Furthermore, this gang doesn’t seem to realize how brief a violence-born peace may be. Remember when we were all New Yorkers? The assumption of the film is that a moment similar to the post-9/11 pause, if inflicted deeply enough, could blanket the globe with peace indefinitely, and if it happens during Nixon's reign it might preempt and best even Ronald Reagan who, as we know, single-handedly defeated the USSR in our real world.


Snyder never seems to consider the problems of macho justice. My advice to the entire naive lot—to the blue god, Rorschach, the geeky-sexy couple, the effeminate liberal (there's always an effeminate liberal) and Snyder himself—is this: Do not overestimate the longevity of global unity or the productiveness of violence, on any scale.

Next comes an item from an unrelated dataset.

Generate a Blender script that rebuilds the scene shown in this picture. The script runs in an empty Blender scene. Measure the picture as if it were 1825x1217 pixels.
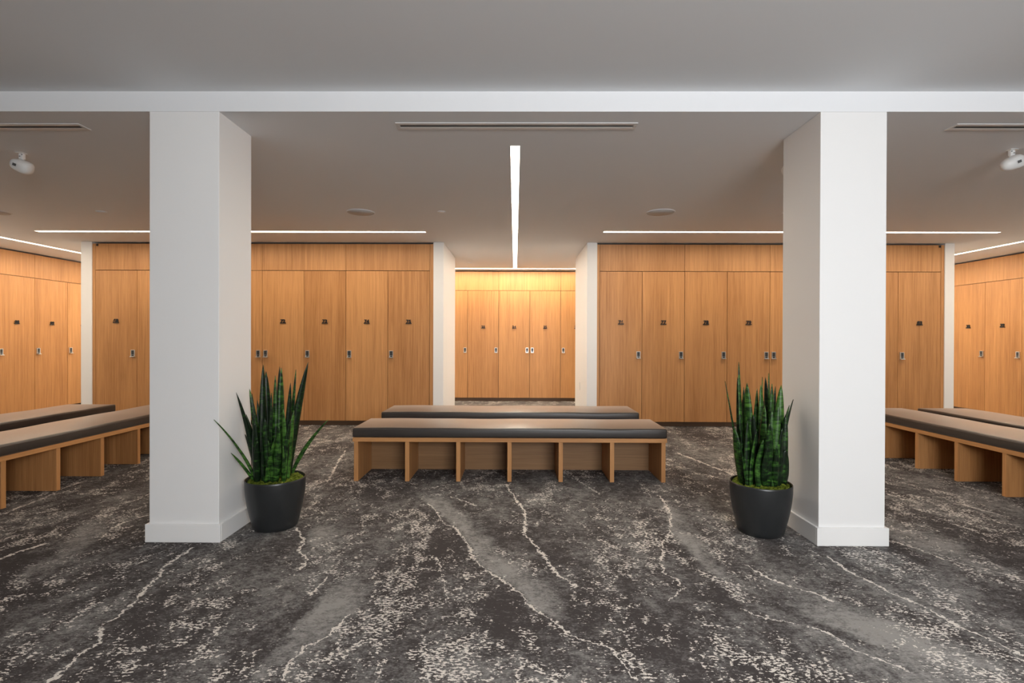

Keeping in mind that I have not yet seen the movie, this review strikes me as simply ludicrous. It takes the entire work out of perspective. First off, he blames Zack Snyder for the content and themes of Watchmen, even though those weren't Snyder's doing. Remember that this is based on a graphic novel. Second, he seems to think that the movie/book condone the use of one monstrously violent act to unite the world. Again, this is just wrong. Remember that the character responsible for this is the bad guy. Also, there is no one central character in the movie. They all have their stories, and the novel goes out of it's way not to choose sides. Yes, the end is written with a "this is wrong" slant, but come on, it is. But for the rest of the actions that are taken, the judgement is left up to the reader. And it's reviews like these that really make me think that the people who aren't liking this movie are the ones incapable of seeing past the facade to see the true story that lies underneath.

So much for intelligent criticisms.

Anyway, 5 hours, 18 minutes. I'll see you after the movie.